While taking freshman English at the University of Alabama, he first became aware that he possessed more than the ability to write; he learned that he loved to write when the instructor made all her students keep a daily journal. He then tried his hand at writing poetry, and after deciding he was not a poet, began to wonder if he could write a short story and took several undergraduate creative writing classes.

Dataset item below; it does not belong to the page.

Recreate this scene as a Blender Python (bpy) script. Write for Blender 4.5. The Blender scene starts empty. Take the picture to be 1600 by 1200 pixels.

He received a Master of Fine Arts in Creative Writing from Wichita State University and afterward taught at several universities and colleges, including Clemson University. During this period he also began publishing short stories in literary journals, and he went on to have work included in the yearly anthologies Prize Stories: The O. Henry Awards and Best American Short Stories. He published his first collection, The Dry Well, in 2001, and two other collections followed, Dancing by the River and Pasture Art. In 2016 he was the first recipient of the Capote Prize for short fiction. He also published two novels, A Broken Thing and The Cross Garden, and his third, Children of Dust, is now forthcoming from Regal House Publishing. Maybe not too bad a track record for someone who would never learn to read or write very well.
Marlin lives with his wife Rhonda, and two cats, in a house that overlooks the Alabama River outside of Montgomery, and, since 1997, he’s taught creative writing in a program for juvenile offenders called Writing Our Stories, created by the Alabama Writers’ Forum. He also teaches in the low-residency MFA program at Converse College in Spartanburg, South Carolina.